Em contrapartida, Freud reserva um lugar especial no pensamento para o conceito do infamiliar. Demonstrando a complexidade do conceito, o psicanalista o descreve como a queda gerada quando algo familiar, previsível e conhecido se torna perturbador ou estranho. Freud sugere, ainda, que o infamiliar está ligado ao retorno do recalcado — algo que antes nos era acessível ou conhecido, mas que, por processos mentais ou culturais, foi reprimido e esquecido, retornando de forma distorcida e abrupta.
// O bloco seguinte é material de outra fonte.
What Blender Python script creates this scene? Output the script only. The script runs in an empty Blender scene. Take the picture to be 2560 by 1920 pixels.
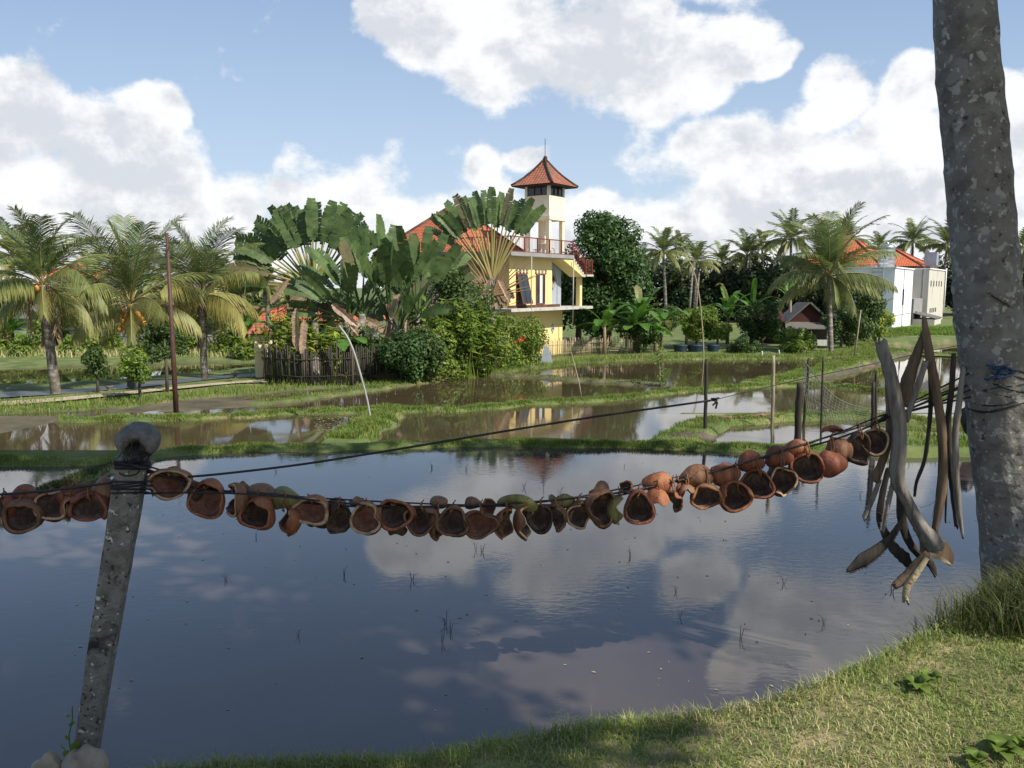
import bpy, math, random
import numpy as np
from mathutils import Vector, Matrix, Quaternion
random.seed(7); rng = np.random.default_rng(7)
sc = bpy.context.scene
C = sc.collection
PI = math.pi; R = math.radians
# ------------------------------------------------------------------ camera
EYE = Vector((0, 0, 2.2)); TP = 0.121; PIT = math.atan(TP); FP = 2000.0
cam_d = bpy.data.cameras.new('camera'); cam = bpy.data.objects.new('camera', cam_d); C.objects.link(cam)
cam.location = EYE; cam.rotation_euler = (PI/2 - PIT, 0, 0)
cam_d.sensor_width = 36; cam_d.lens = 36*FP/2560; cam_d.clip_end = 9000; cam_d.clip_start = 0.05
sc.camera = cam
# ------------------------------------------------------------------ light
SUN_AZ = Vector((0.80, -0.60, 0)).normalized(); SUN_EL = R(46)
sdir = Vector((SUN_AZ.x*math.cos(SUN_EL), SUN_AZ.y*math.cos(SUN_EL), math.sin(SUN_EL)))
sd = bpy.data.lights.new('sun', 'SUN'); sd.energy = 5.0; sd.angle = R(0.5); sd.color = (1.0, 0.93, 0.80)
so = bpy.data.objects.new('sun', sd); C.objects.link(so)
so.rotation_euler = (-sdir).to_track_quat('-Z', 'Y').to_euler(); so.location = (10, -10, 30)
sc.view_settings.view_transform = 'Standard'; sc.view_settings.look = 'None'
sc.view_settings.exposure = 0.36; sc.view_settings.gamma = 1.0
SKY = 0.10

def pray(px, py):
    u = (px-1280)/FP; v = (960-py)/FP
    return Vector((u, math.cos(PIT)+v*math.sin(PIT), -math.sin(PIT)+v*math.cos(PIT)))
def atY(px, py, Y):
    d = pray(px, py); return EYE + d*(Y/d.y)
def onZ(px, py, z):
    d = pray(px, py); return EYE + d*((z-EYE.z)/d.z)
def mpp(Y): return Y/FP*1.0      # metres per source pixel at distance Y

def build_world():
    w = bpy.data.worlds.new("World"); sc.world = w; w.use_nodes = True
    nt = w.node_tree; nt.nodes.clear(); N = nt.nodes.new; L = nt.links.new
    def math_(op, a=None, b=None, c=None, clamp=False):
        n = N('ShaderNodeMath'); n.operation = op; n.use_clamp = clamp
        for i, v in enumerate((a, b, c)):
            if v is None: continue
            if isinstance(v, (int, float)): n.inputs[i].default_value = v
            else: L(v, n.inputs[i])
        return n.outputs[0]
    def vec(op, a, b, c=None):
        n = N('ShaderNodeVectorMath'); n.operation = op
        for i, v in enumerate((a, b, c)):
            if v is None: continue
            if isinstance(v, tuple): n.inputs[i].default_value = v
            else: L(v, n.inputs[i])
        return n
    def noise(v, s, d, r=.55):
        n = N('ShaderNodeTexNoise'); n.noise_dimensions = '2D'; n.inputs['Scale'].default_value = s; n.inputs['Detail'].default_value = d; n.inputs['Roughness'].default_value = r; L(v, n.inputs['Vector']); return n
    def mrange(v, a, b, c=0, d=1, smooth=True):
        n = N('ShaderNodeMapRange'); n.interpolation_type = 'SMOOTHSTEP' if smooth else 'LINEAR'
        for k, x in zip(('From Min', 'From Max', 'To Min', 'To Max'), (a, b, c, d)): n.inputs[k].default_value = x
        L(v, n.inputs['Value']); return n.outputs[0]
    def mix(f, a, b, mode='MIX'):
        n = N('ShaderNodeMix'); n.data_type = 'RGBA'; n.blend_type = mode
        for k, v in (('Factor', f), ('A', a), ('B', b)):
            if isinstance(v, (int, float, tuple)): n.inputs[k].default_value = v
            else: L(v, n.inputs[k])
        return n.outputs['Result']
    tc = N('ShaderNodeTexCoord'); sp = N('ShaderNodeSeparateXYZ'); L(tc.outputs['Generated'], sp.inputs[0])
    ay = math_('MAXIMUM', math_('ABSOLUTE', sp.outputs['Y']), .12)
    X = math_('DIVIDE', sp.outputs['X'], ay); Z = math_('DIVIDE', sp.outputs['Z'], ay)
    cb = N('ShaderNodeCombineXYZ'); L(X, cb.inputs[0]); L(math_('MULTIPLY', Z, 1.3), cb.inputs[1]); P = cb.outputs[0]
    n0 = noise(P, 3.2, 3)
    W = vec('MULTIPLY_ADD', n0.outputs['Color'], (.11, .11, 0), vec('SUBTRACT', P, (.055, .055, 0)).outputs[0]).outputs[0]
    blobs = [(40,360,240),(230,440,240),(420,500,200),(540,560,170),(90,620,320),(360,640,280),(640,640,140),(410,290,80),
             (850,580,110),(1000,560,90),(1240,420,60),(1330,400,50),(740,520,90),
             (960,20,110),(1090,60,170),(1260,110,190),(1440,130,190),(1620,140,170),(1790,150,130),(1900,165,60),(1560,20,120),
             (1850,330,110),(2080,250,105),(2280,240,110),(2010,430,180),(2260,400,200),(2560,400,210),(1900,540,170),(2160,560,220),
             (1770,340,80),(1520,540,90),(1680,570,120),(2450,560,220),
             (2130,-230,230),(2500,-260,230),(1900,-380,80),(2250,-430,120),(2550,-560,240),(1350,-60,120),(1750,-90,130)]
    cur = None
    for (bx, by, r) in blobs:
        d = pray(bx, by); c = (d.x/d.y, 1.3*d.z/d.y, 0)
        dn = vec('DISTANCE', W, c).outputs['Value']
        s = math_('MULTIPLY_ADD', dn, -FP/(r*1.04), 1.0)
        cur = s if cur is None else math_('SMOOTH_MAX', cur, s, .2)
    band = mrange(Z, .02, .20, .62, -.25, False)          # low bank of cloud along the horizon
    cur = math_('SMOOTH_MAX', cur, band, .2)
    n1 = noise(P, 8.0, 11, .60); of = vec('ADD', P, (.012, .03, 0)).outputs[0]; n2 = noise(of, 8.0, 8, .60)
    D = math_('ADD', math_('MINIMUM', cur, .5), math_('MULTIPLY_ADD', n1.outputs[0], 1.5, -.70))
    alpha = mrange(D, .0, .32)
    n3 = noise(P, 5.0, 7, .55)
    lt = math_('ADD', math_('MULTIPLY', math_('SUBTRACT', n1.outputs[0], n2.outputs[0]), 3.6), math_('MULTIPLY_ADD', n3.outputs[0], 2.6, -.86))
    lt = math_('ADD', lt, mrange(D, .5, .1, 0, .35))
    lit = mrange(lt, -.15, .95)
    cloud = mix(lit, (.56/SKY, .585/SKY, .625/SKY, 1), (.80/SKY, .805/SKY, .81/SKY, 1))
    sky = N('ShaderNodeTexSky'); sky.sky_type = 'NISHITA'; sky.sun_disc = False
    sky.sun_elevation = SUN_EL; sky.sun_rotation = math.atan2(SUN_AZ.x, SUN_AZ.y); sky.air_density = 1.0; sky.dust_density = .8; sky.ozone_density = 1.5
    veil = mix(mrange(Z, 0, .8, .85, .30, False), sky.outputs[0], mix(mrange(Z, .05, .42, 0, 1, False), (.49/SKY, .60/SKY, .73/SKY, 1), (.28/SKY, .40/SKY, .61/SKY, 1)))
    final = mix(math_('MULTIPLY', alpha, .95), veil, cloud)
    # clouds thin out overhead and behind, where the photograph cannot see them
    ov = mrange(Z, .75, 1.2, 0, .7)
    final = mix(ov, final, veil)
    bg = N('ShaderNodeBackground'); bg.inputs['Strength'].default_value = SKY; L(final, bg.inputs[0])
    o = N('ShaderNodeOutputWorld'); L(bg.outputs[0], o.inputs[0])
    w.cycles.sampling_method = 'MANUAL'; w.cycles.sample_map_resolution = 256
build_world()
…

O infamiliar ocorre quando um lugar que deveria ser seguro, como o hotel Overlook, se revela estranhamente opressor. Ele ocorre quando uma música, que deveria ser agradável ou minimamente fiel a certos padrões, torna-se angulosa, desarmônica e alheia as expectativas do ouvinte. Ora, se o infamiliar é a quebra das referências daquilo que nos assegura a ordem do mundo e das coisas, o que pode passar desapercebido é que esta ordem também se equaciona à repressão cultural imposta ao mundo dos sons em sua totalidade exploratória.
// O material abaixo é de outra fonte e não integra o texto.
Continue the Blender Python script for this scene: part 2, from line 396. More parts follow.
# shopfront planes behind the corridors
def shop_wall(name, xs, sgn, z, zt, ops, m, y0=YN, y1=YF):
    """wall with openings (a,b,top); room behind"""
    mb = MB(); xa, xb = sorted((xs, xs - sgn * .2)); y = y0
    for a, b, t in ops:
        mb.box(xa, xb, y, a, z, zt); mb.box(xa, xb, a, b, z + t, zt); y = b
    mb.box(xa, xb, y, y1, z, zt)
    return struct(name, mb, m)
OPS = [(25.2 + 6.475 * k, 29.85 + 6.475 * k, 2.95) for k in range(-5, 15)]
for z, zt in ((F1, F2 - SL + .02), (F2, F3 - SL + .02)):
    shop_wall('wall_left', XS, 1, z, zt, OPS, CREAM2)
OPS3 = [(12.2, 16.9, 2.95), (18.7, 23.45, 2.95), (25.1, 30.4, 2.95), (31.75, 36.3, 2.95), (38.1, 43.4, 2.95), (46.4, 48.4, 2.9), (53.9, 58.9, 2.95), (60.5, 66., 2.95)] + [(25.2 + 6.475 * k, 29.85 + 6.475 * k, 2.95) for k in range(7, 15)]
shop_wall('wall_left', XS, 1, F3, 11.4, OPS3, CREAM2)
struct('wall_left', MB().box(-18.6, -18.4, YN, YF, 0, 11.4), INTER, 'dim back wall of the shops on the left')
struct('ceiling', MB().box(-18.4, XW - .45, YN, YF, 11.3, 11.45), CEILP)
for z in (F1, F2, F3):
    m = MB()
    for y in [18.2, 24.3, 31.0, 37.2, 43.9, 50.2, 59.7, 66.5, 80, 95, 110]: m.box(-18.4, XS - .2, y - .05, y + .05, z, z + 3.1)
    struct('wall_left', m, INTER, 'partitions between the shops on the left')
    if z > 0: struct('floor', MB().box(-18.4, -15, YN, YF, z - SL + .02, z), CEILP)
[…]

Não seria justamente essa abertura à infamiliaridade, que a Música Moderna nos apresentou, o elemento que foi posteriormente capturado e docilizado pelo cinema e outras mídias audiovisuais?


Estranhar o Novo

Chegamos no ponto em que podemos arriscar a traçar um esquema de polaridades entre o que seria fortemente temático, de um lado, e o que seria mais puramente musical, de outro, mesmo sabendo da existência dos vários pontos intermediários entre uma e outra ponta. No primeiro, temos o medo e o objeto; a palavra e a imagem. No segundo, temos o infamiliar e o estranhamento; a perda de referências. No primeiro, temos o psicológico emocional e o humano. No segundo, temos abstrato e o inumano. No primeiro, temos Bernard Hermann e o mundo das representações. No segundo, temos Béla Bartók e o mundo dos sons.

Não é como se a tensão criativa entre os polos supracitados não pudessem muito bem providenciar excelentes experiências estéticas. É o caso do álbum SAVED! de Kristin Hayter, lançado em 2024, que estrutura uma dialética sonora entre o temático e o estranho, ou infamiliar.
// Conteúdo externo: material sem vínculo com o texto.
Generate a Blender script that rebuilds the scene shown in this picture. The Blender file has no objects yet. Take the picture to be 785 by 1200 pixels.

Mais conhecida por seus trabalhos anteriores sob o pseudônimo de Lingua Ignota, Hayter já tinha o hábito de utilizar temas religiosos e espirituais, mas, agora, torna estes elementos como a pedra angular em SAVED!. A utilização musical de hinos e elementos litúrgicos acaba distorcida de maneira a criar uma sensação de desconforto e terror.

A religiosidade, algo que normalmente remete à segurança ou esperança, é transfigurada em algo que provoca angústia e estranhamento. Isso é alcançado pelo uso inteligente das dissonâncias, pelo compasso incomum e repetições inesperadas dentro das canções, assim como pela justaposição de instrumentos tradicionais com técnicas vocais extremas e perturbadoras.

Assim, a música em SAVED! provoca no ouvinte sentimentos ambíguos, onde algo familiar - como a música de igreja e os spirituals norte-americanos - se torna perturbador, desafiando a maneira como esses temas são comumente percebidos.

Apesar de lamentarmos as grandes injustiças diante de todo um tesouro musical do século XX, a relação entre o cinema e a música contemporânea — sua interseção com o terror e seus clichês — está longe de se encerrar em um ponto fixo. De forma similar, o infamiliar, enquanto conceito sonoro e estético, segue encontrando novos contextos e ressonâncias, revelando que o desconforto não é um fim em si mesmo, mas sim uma reação às complexidades que transcendem a representação e toca em algo que apenas o musical pode proporcionar.